Antonio Gramsci faleceu neste dia em 1937. Há décadas, os conservadores, como Olavo de Carvalho e Roger Scruton, apresentam um dos maiores teóricos marxistas do século XX como símbolo de uma grande ameaça a ordem capitalista – e eles não estão errados.
Por Daniela Mussi e Alvaro Bianchi
Em meados dos anos 1980, o intelectual conservador inglês Roger Scruton fundou a revista The Salisbury Review, na qual publicou uma série de artigos sobre intelectuais “de esquerda” do século 20. György Lukács, Louis Althusser, Herbert Marcuse e Antonio Gramsci foram abordados em sequência na coletânea intitulada Tolos, fraudes, alucinados: pensadores da esquerda (1984). Scruton julgava haver uma guerra ideológica em curso. Para ele, o conceito marxista de hegemonia podia ser definido como uma ferramenta da “ideologia do domínio de classe” dos marxistas, responsáveis por inculcar – ou “legitimar” – uma ideia de autoridade. Por esse motivo, “nenhum pensador político na conjuntura europeia e norte-americana moderna pode ignorar as mudanças impostas à nossa vida intelectual pelos escritores e ativistas da esquerda”, os propagadores da “hegemonia”.
Ao discutir a esquerda emergente na Europa a partir da segunda metade dos anos 1960, Scruton considerava estar diante de um consenso inédito que ameaçava os “costumes, as instituições, a política dos Estados ocidentais” e renovava a “teoria e a prática do comunismo”. Alertava, assim, para o problema do “retorno do jacobinismo”, sintetizado agora “emocionalmente” sob uma nova forma, não mais como disputa partidária pela condução das massas, mas como conjuração que “secretamente alcançará o objetivo comum” sem uma liderança definida de maneira estável.

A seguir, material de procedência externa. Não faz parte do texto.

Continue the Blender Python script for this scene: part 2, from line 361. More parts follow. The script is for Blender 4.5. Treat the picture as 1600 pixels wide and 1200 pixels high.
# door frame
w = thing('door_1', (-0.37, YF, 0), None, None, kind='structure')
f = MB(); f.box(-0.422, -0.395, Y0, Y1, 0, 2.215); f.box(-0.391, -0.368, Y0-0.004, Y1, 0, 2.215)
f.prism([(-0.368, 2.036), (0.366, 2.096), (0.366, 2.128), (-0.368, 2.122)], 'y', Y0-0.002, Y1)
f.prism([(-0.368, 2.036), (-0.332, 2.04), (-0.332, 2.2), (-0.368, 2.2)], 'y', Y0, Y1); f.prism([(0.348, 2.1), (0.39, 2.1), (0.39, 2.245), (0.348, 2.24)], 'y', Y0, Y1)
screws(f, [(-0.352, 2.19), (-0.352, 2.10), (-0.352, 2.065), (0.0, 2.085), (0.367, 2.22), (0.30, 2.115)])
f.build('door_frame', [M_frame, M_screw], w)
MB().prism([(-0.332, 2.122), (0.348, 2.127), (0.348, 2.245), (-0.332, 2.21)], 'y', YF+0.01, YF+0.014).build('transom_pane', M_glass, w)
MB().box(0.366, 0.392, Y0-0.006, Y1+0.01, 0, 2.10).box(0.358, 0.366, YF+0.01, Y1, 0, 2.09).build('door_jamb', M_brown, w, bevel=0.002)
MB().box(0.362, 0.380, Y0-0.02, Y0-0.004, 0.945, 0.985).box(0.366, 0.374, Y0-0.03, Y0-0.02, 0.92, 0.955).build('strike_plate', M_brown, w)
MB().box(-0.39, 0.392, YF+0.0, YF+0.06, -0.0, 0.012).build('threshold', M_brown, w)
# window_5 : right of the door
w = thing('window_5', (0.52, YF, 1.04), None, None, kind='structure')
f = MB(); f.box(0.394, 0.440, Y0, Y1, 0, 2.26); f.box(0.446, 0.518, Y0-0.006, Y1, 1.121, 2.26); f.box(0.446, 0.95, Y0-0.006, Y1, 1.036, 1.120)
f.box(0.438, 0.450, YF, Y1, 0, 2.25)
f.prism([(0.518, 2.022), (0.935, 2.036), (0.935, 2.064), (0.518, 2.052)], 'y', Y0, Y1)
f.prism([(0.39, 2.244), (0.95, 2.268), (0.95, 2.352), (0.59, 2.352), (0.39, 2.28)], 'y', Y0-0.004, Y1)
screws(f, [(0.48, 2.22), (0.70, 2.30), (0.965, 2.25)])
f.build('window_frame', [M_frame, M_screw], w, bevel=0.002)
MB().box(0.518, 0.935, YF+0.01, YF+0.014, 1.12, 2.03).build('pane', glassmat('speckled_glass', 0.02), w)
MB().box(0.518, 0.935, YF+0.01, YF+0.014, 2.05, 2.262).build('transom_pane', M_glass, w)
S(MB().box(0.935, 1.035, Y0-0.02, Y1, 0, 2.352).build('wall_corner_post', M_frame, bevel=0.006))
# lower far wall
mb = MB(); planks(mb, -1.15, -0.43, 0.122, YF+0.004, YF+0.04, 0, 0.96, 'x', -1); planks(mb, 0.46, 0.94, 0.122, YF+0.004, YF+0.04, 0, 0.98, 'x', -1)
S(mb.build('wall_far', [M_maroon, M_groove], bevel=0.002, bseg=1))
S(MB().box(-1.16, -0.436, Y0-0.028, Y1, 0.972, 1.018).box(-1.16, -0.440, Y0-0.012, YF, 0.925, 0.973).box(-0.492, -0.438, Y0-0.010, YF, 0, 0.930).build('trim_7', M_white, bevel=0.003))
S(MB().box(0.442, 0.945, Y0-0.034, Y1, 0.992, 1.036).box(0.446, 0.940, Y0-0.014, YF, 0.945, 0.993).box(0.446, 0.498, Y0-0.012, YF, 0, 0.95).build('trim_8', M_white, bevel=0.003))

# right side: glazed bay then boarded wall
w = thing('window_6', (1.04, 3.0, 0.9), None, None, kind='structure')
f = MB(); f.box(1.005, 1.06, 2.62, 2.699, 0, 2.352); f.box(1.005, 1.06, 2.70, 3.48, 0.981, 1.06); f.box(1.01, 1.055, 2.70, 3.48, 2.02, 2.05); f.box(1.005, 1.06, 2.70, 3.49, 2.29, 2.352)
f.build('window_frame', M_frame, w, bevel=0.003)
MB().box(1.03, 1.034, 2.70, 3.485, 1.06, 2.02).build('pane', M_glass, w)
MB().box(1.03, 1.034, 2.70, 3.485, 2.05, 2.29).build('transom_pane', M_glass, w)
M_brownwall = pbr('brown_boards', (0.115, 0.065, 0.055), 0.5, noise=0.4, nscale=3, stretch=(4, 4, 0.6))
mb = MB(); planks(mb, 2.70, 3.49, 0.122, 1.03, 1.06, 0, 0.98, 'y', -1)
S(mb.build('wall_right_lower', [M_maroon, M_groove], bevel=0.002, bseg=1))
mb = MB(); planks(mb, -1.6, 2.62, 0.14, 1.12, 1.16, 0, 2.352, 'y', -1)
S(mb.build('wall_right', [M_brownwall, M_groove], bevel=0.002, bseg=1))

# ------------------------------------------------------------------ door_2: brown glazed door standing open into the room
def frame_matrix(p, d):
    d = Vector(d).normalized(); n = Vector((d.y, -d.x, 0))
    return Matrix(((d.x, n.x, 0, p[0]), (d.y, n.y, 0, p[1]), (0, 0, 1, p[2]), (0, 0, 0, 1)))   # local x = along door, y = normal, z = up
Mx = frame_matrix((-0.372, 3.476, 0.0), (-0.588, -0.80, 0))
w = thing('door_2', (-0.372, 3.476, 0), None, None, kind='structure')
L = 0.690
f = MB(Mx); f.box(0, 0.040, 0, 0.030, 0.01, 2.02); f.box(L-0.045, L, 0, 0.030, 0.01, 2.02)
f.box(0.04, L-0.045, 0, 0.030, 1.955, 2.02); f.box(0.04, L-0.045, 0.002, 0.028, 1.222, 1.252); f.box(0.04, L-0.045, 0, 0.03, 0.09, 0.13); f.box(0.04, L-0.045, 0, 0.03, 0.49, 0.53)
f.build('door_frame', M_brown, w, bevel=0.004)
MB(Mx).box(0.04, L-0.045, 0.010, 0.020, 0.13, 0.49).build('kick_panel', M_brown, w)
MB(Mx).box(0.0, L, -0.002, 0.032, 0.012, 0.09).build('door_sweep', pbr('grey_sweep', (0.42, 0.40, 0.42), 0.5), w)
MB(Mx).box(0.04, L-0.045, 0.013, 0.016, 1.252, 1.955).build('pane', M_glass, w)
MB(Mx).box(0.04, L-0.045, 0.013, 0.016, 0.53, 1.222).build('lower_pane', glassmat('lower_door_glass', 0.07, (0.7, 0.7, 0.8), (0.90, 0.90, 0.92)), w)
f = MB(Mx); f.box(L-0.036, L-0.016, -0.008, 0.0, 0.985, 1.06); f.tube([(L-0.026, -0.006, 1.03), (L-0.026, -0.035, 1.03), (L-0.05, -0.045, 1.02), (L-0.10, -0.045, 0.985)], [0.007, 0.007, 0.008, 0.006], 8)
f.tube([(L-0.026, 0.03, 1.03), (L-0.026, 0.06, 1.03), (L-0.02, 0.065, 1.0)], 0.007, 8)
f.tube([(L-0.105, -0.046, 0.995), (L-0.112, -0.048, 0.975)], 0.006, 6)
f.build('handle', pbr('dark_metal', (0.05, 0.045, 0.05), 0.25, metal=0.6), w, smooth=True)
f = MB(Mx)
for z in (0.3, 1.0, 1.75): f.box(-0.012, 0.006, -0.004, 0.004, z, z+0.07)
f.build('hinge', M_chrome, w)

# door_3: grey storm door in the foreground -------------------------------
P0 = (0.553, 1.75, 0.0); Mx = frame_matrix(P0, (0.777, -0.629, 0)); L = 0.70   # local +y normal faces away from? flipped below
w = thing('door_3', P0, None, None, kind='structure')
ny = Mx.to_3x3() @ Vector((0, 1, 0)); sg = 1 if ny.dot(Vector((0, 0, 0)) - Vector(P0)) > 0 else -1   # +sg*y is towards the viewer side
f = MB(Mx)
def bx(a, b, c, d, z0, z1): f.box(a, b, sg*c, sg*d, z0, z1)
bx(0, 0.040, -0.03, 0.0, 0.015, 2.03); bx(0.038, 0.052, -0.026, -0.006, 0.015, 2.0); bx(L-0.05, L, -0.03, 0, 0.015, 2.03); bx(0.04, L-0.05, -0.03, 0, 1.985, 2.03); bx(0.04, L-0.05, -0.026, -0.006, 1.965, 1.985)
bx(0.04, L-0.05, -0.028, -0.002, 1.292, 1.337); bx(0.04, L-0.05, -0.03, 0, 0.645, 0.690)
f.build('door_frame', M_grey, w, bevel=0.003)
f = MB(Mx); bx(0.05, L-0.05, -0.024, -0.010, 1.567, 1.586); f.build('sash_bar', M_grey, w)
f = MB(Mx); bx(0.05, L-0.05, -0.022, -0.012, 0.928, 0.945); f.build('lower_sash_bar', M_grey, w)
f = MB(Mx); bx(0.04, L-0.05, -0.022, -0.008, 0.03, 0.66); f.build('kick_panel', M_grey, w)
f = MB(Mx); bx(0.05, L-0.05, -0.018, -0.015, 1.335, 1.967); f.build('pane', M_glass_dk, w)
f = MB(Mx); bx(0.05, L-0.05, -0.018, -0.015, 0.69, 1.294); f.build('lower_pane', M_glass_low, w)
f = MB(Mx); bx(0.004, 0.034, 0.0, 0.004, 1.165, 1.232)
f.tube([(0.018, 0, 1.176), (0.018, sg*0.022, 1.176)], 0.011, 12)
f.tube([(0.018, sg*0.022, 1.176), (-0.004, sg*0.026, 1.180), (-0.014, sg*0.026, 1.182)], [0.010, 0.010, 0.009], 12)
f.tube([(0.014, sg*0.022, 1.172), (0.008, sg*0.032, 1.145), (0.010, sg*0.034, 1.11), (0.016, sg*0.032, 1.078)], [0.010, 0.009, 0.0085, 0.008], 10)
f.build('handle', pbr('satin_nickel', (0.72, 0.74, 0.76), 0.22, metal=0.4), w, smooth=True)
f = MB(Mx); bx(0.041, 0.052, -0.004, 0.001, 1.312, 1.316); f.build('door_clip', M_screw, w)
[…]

A principal referência política de Scruton eram os levantes estudantis de 1968 na Europa e nos Estados Unidos. Em sua opinião, essas manifestações junto com a nova edição dos Cadernos do cárcere, em 1975, e a difusão notável de escritos do autor em cursos universitários e organizações de esquerda levaram ao renascimento da influência de Gramsci. Este renascia como teórico político, crítico cultural, filósofo e cânone revolucionário entre os círculos intelectuais e políticos ávidos por uma “orientação moral e intelectual”.
Gramsci teria elaborado, desse modo, uma nefasta teoria da imposição da legitimidade do intelectual de esquerda sobre o homem comum, uma estratégia na qual a liderança partidária clássica perdia espaço diante das transformações “graduais” operadas pelos especialistas na condução das massas.

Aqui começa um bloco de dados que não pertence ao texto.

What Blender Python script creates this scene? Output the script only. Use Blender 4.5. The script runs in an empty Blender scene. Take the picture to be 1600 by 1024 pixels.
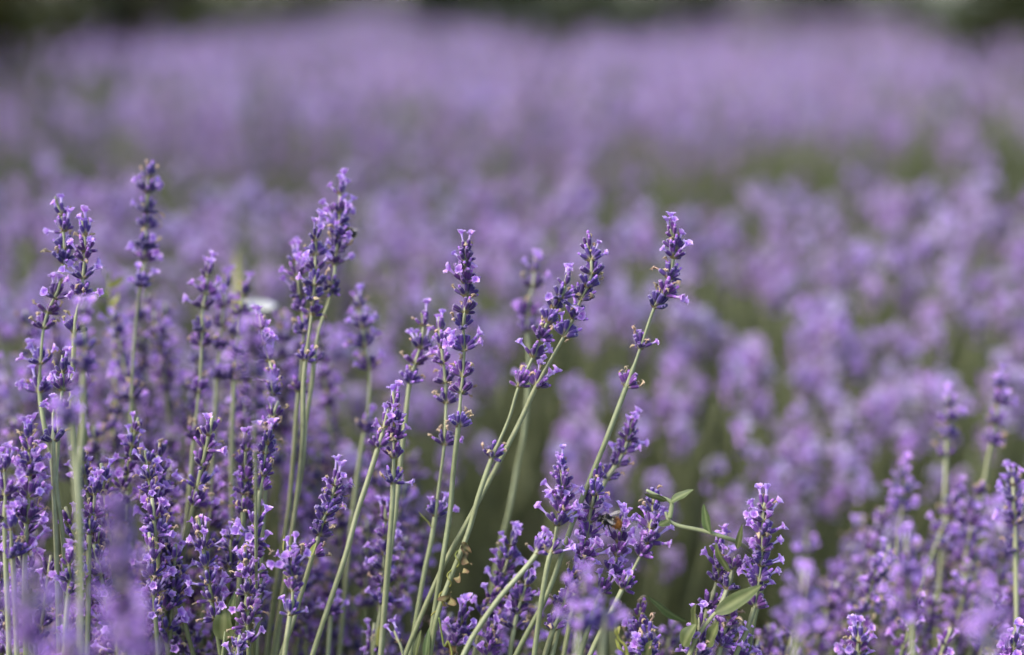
import bpy, math, random
import numpy as np
from mathutils import Vector, Matrix, Quaternion, noise
R = math.radians
sc = bpy.context.scene
col = sc.collection

# ------------------------------------------------------------------ camera, sky, sun, exposure
FPX = 50.0 / 36.0 * 1600.0            # focal length in photo pixels
PITCH = math.atan((512 + 8) / FPX)    # horizon just above the frame
CAM = Vector((0, 0, 0.83))
D0 = 0.625                            # focus distance
cd = bpy.data.cameras.new('camera'); cam = bpy.data.objects.new('camera', cd); col.objects.link(cam)
cam.location = CAM; cam.rotation_euler = (math.pi / 2 - PITCH, 0, 0)
cd.lens = 50; cd.sensor_width = 36; cd.clip_start = 0.01; cd.clip_end = 2000
cd.dof.use_dof = True; cd.dof.focus_distance = D0; cd.dof.aperture_fstop = 2.3
cd.dof.aperture_blades = 0
sc.camera = cam
SUN_EL, SUN_AZ = R(50), R(-112)        # azimuth clockwise from +Y (north)
w = bpy.data.worlds.new('World'); sc.world = w; w.use_nodes = True
nt = w.node_tree; bg = nt.nodes['Background']
sky = nt.nodes.new('ShaderNodeTexSky'); sky.sky_type = 'NISHITA'; sky.sun_disc = False
sky.sun_elevation = SUN_EL; sky.sun_rotation = SUN_AZ
sky.air_density = 1.0; sky.dust_density = 2.0; sky.ozone_density = 1.0
nt.links.new(sky.outputs[0], bg.inputs[0]); bg.inputs[1].default_value = 0.135
sd = bpy.data.lights.new('sun', 'SUN'); sun = bpy.data.objects.new('sun', sd); col.objects.link(sun)
sd.energy = 1.5; sd.angle = R(30); sd.color = (1.0, 0.965, 0.93)
sdir = Vector((math.sin(SUN_AZ) * math.cos(SUN_EL), math.cos(SUN_AZ) * math.cos(SUN_EL), math.sin(SUN_EL)))
sun.rotation_euler = sdir.to_track_quat('Z', 'Y').to_euler(); sun.location = (0, 0, 5)
vs = sc.view_settings; vs.view_transform = 'Standard'; vs.look = 'None'; vs.gamma = 1.0; vs.exposure = 1.38
sc.cycles.use_denoising = True
sc.cycles.max_bounces = 8; sc.cycles.transparent_max_bounces = 8

# ------------------------------------------------------------------ pixel -> place in the field
FW = Vector((0, math.cos(PITCH), -math.sin(PITCH))); UP = Vector((0, math.sin(PITCH), math.cos(PITCH))); RT = Vector((1, 0, 0))
def at(px, py, z):
    return CAM + FW * z + RT * ((px - 800) / FPX * z) + UP * ((512 - py) / FPX * z)
def to_px(p):
    d = p - CAM; z = d.dot(FW)
    return 800 + d.dot(RT) / z * FPX, 512 - d.dot(UP) / z * FPX, z
MM = 0.001
PXM = D0 / FPX                        # metres per photo pixel at the focus plane

# ------------------------------------------------------------------ materials
def ramp(nodes, stops):
    n = nodes.new('ShaderNodeValToRGB'); e = n.color_ramp.elements
    while len(e) > 1: e.remove(e[-1])
    e[0].position = stops[0][0]; e[0].color = (*stops[0][1], 1)
    for p, c in stops[1:]:
        x = e.new(p); x.color = (*c, 1)
    return n
def plant_mat(name, stops, rough=0.65, trans=0.0, sheen=0.0, vary=0.25, hue=0.02, noise=0.0, nscale=600.0, spec=0.3, bump=0.0):
    m = bpy.data.materials.new(name); m.use_nodes = True
    t = m.node_tree; N = t.nodes; L = t.links
    b = N['Principled BSDF']; out = N['Material Output']
    a = N.new('ShaderNodeAttribute'); a.attribute_name = 'grad'
    cr = ramp(N, stops); L.new(a.outputs['Fac'], cr.inputs[0])
    rn = N.new('ShaderNodeAttribute'); rn.attribute_name = 'rnd'
    oi = N.new('ShaderNodeObjectInfo')
    ad = N.new('ShaderNodeMath'); ad.operation = 'ADD'; L.new(rn.outputs['Fac'], ad.inputs[0]); L.new(oi.outputs['Random'], ad.inputs[1])
    fr = N.new('ShaderNodeMath'); fr.operation = 'FRACT'; L.new(ad.outputs[0], fr.inputs[0])
    hs = N.new('ShaderNodeHueSaturation'); L.new(cr.outputs[0], hs.inputs['Color'])
    mv = N.new('ShaderNodeMapRange'); L.new(fr.outputs[0], mv.inputs[0]); mv.inputs[3].default_value = 1 - vary; mv.inputs[4].default_value = 1 + vary
    v = mv.outputs[0]
    tc = N.new('ShaderNodeTexCoord')
    if noise:
        nz = N.new('ShaderNodeTexNoise'); nz.inputs['Scale'].default_value = nscale; nz.inputs['Detail'].default_value = 3
        L.new(tc.outputs['Object'], nz.inputs['Vector'])
        mr = N.new('ShaderNodeMapRange'); L.new(nz.outputs['Fac'], mr.inputs[0]); mr.inputs[1].default_value = 0.25; mr.inputs[2].default_value = 0.75
        mr.inputs[3].default_value = 1 - noise; mr.inputs[4].default_value = 1 + noise
        mm = N.new('ShaderNodeMath'); mm.operation = 'MULTIPLY'; L.new(v, mm.inputs[0]); L.new(mr.outputs[0], mm.inputs[1]); v = mm.outputs[0]
        if bump:
            bp = N.new('ShaderNodeBump'); bp.inputs['Strength'].default_value = bump; bp.inputs['Distance'].default_value = 0.0004
            L.new(nz.outputs['Fac'], bp.inputs['Height']); L.new(bp.outputs[0], b.inputs['Normal'])
    L.new(v, hs.inputs['Value'])
    fm = N.new('ShaderNodeMath'); fm.operation = 'MULTIPLY'; L.new(fr.outputs[0], fm.inputs[0]); fm.inputs[1].default_value = 7.31
    f2 = N.new('ShaderNodeMath'); f2.operation = 'FRACT'; L.new(fm.outputs[0], f2.inputs[0])
    hm = N.new('ShaderNodeMapRange'); L.new(f2.outputs[0], hm.inputs[0]); hm.inputs[3].default_value = 0.5 - hue; hm.inputs[4].default_value = 0.5 + hue
    L.new(hm.outputs[0], hs.inputs['Hue'])
    L.new(hs.outputs[0], b.inputs['Base Color'])
    b.inputs['Roughness'].default_value = rough; b.inputs['Specular IOR Level'].default_value = spec
    if sheen:
        b.inputs['Sheen Weight'].default_value = sheen; b.inputs['Sheen Roughness'].default_value = 0.4
    if trans:
        tr = N.new('ShaderNodeBsdfTranslucent'); L.new(hs.outputs[0], tr.inputs['Color'])
        mx = N.new('ShaderNodeMixShader'); mx.inputs[0].default_value = trans
        L.new(b.outputs[0], mx.inputs[1]); L.new(tr.outputs[0], mx.inputs[2]); L.new(mx.outputs[0], out.inputs['Surface'])
    return m
M_STEM = plant_mat('stem_green', [(0, (0.065, 0.08, 0.03)), (0.5, (0.15, 0.165, 0.07)), (0.75, (0.24, 0.255, 0.12)), (1, (0.32, 0.325, 0.19))], rough=0.55, vary=0.15, hue=0.012, noise=0.15, nscale=250, sheen=0.05, bump=0.2)
M_CALYX = plant_mat('calyx_violet', [(0, (0.32, 0.29, 0.17)), (0.16, (0.19, 0.14, 0.19)), (0.34, (0.078, 0.030, 0.138)), (0.8, (0.084, 0.030, 0.172)), (1, (0.32, 0.23, 0.40))], rough=0.7, vary=0.3, hue=0.03, noise=0.35, nscale=700, sheen=0.35, bump=0.3)
M_PETAL = plant_mat('petal_lilac', [(0, (0.70, 0.54, 0.82)), (0.45, (0.68, 0.49, 0.84)), (0.62, (0.44, 0.165, 0.67)), (0.8, (0.64, 0.36, 0.82)), (1, (0.84, 0.66, 0.96))], rough=0.6, trans=0.35, vary=0.14, hue=0.018, noise=0.12, nscale=500, sheen=0.2)
M_HAZE_TINT = plant_mat('petal_haze_tint', [(0, (0.58, 0.49, 0.62)), (0.5, (0.56, 0.46, 0.65)), (1, (0.74, 0.63, 0.80))], rough=0.7, trans=0.3, vary=0.2, hue=0.03, noise=0.15, nscale=300)  # petals on stalks further back: pale grey haze put into the colour
M_WITHER = plant_mat('withered_tan', [(0, (0.34, 0.22, 0.19)), (0.5, (0.48, 0.34, 0.22)), (1, (0.58, 0.44, 0.30))], rough=0.8, trans=0.2, vary=0.22, hue=0.02, noise=0.3, nscale=900)
M_BRACT = plant_mat('bract_brown', [(0, (0.26, 0.25, 0.11)), (1, (0.28, 0.17, 0.09))], rough=0.8, vary=0.2, noise=0.2)
M_LEAF = plant_mat('leaf_sage', [(0, (0.060, 0.068, 0.030)), (1, (0.105, 0.112, 0.060))], rough=0.6, trans=0.2, vary=0.45, hue=0.03, noise=0.2, nscale=120)
M_WEED = plant_mat('leaf_fresh_green', [(0, (0.20, 0.23, 0.09)), (0.5, (0.085, 0.115, 0.038)), (1, (0.125, 0.155, 0.06))], rough=0.5, trans=0.3, vary=0.2, hue=0.02, noise=0.22, nscale=160, bump=0.3)
M_YOUNG = plant_mat('leaf_young_yellow', [(0, (0.24, 0.30, 0.08)), (1, (0.46, 0.42, 0.10))], rough=0.5, trans=0.3, vary=0.15, noise=0.2, nscale=200)
M_DRYLEAF = plant_mat('leaf_dried_brown', [(0, (0.20, 0.16, 0.07)), (1, (0.12, 0.065, 0.035))], rough=0.85, vary=0.2, noise=0.4, nscale=400, bump=0.5)
M_TREE = plant_mat('tree_leaf', [(0, (0.020, 0.028, 0.010)), (1, (0.036, 0.045, 0.016))], rough=0.8, spec=0.05, trans=0.2, vary=0.4, hue=0.03)
M_SHRUB = plant_mat('shrub_leaf', [(0, (0.052, 0.062, 0.016)), (1, (0.085, 0.09, 0.026))], rough=0.8, spec=0.05, trans=0.2, vary=0.3, hue=0.03)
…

Na visão de Scruton, as ideias gramscianas permitiam aos ativistas pós-1968 enxergarem a si mesmos como “intelectuais” e “legisladores”. O que Gramsci chamava de “revolução passiva” – o processo de mudanças graduais que desbloqueariam imperceptivelmente o surgimento de uma nova ordem social – não passava de uma versão esquerdista da boa e velha circulação das elites. Assim, a originalidade do pensamento gramsciano era perceber a existência de uma “nova hegemonia”, ao propor o domínio de classe como fruto do encontro de “duas forças”, os intelectuais de esquerda e as “massas”. Gramsci teria elaborado a verdadeira teoria do fascismo, ou seja, a estratégia política de conformação de uma “unidade ideal” capaz de manipular a cultura e, por meio dela, impulsionar transformações políticas e econômicas de longo prazo.